After a lengthy absence, I have returned to the thriving metropolis and bustling hub of progressive culture that is Boiling Springs, North Carolina. It may be none of those things, but it is a good place to live for a little while, to call home from afar.
And after a lengthy hiatus, I am back to writing on this blog, after much serious thought given to the idea of scrapping it in favor of just writing occasionally on the Brog over at brosblogging.wordpress.com. I will try to devote adequate time and energy to make them both worth undertaking.

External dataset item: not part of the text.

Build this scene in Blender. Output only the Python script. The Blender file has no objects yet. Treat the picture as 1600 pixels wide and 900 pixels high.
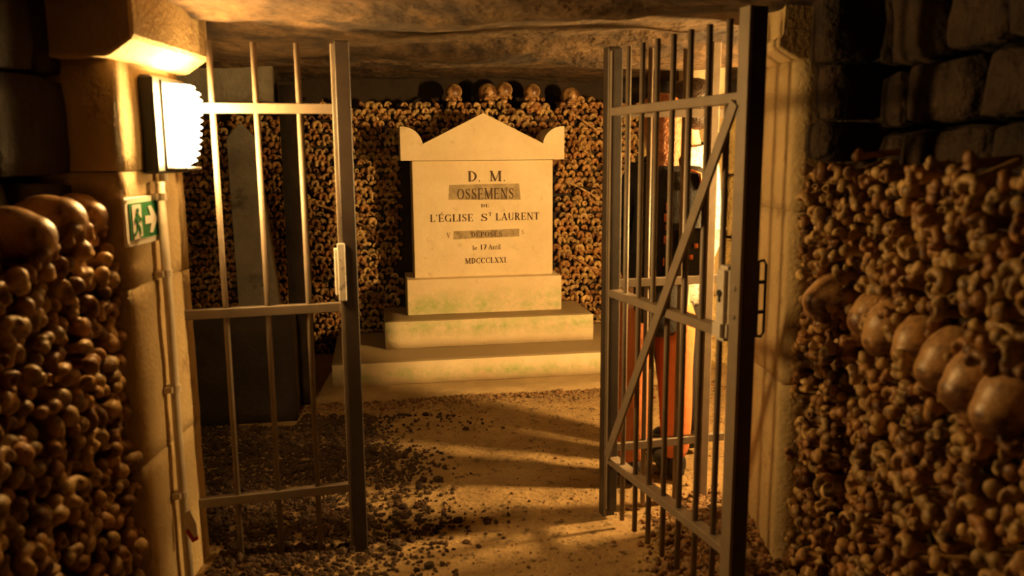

That being said, the last time I posted, I mentioned that I wanted to improve as a writer of poetry because I was, quite frankly, not very good. While that remains the case, I have worked a bit on my skills as they were, and have produced this piece, which I started writing on the porch of bunk one at Camp Weequahic in Pennsylvania:
The Mansion in the Yard
Amid the grove of pines in our front yard
stands a towering flowering magnolia,
capped by white blossoms -
the fingertips of gnarled limbs.
My father transplanted it there
at the center of the yard,
full-grown.
He dug the hole himself after watching me try
one too many times
to reach even the lowest limbs
of those great pines,
scraping my arms, legs, and belly
as I bear-hugged their trunks
and shimmied up.
On those occasions we have company,
they always complement the neat rows
of the great grove,
and then inquire about the magnolia,
why is it there where it doesn't quite fit and
couldn't it have gone outside the grove
instead of at its center?
Here my father shrugs
and winks at me.
Because he knows
I gave up shimmying
the day he planted that magnolia,
that it's the only tree I climb,
for its condescending limbs,
bent like soft bark elbows
as she stoops to hoist me
into her great canopy.
On her broad shoulders,
I can breathe
the air of the leaves.
Pressed against her breast,
I can be,
can safely watch the red roof of my house,
an annex to the mansion in the yard.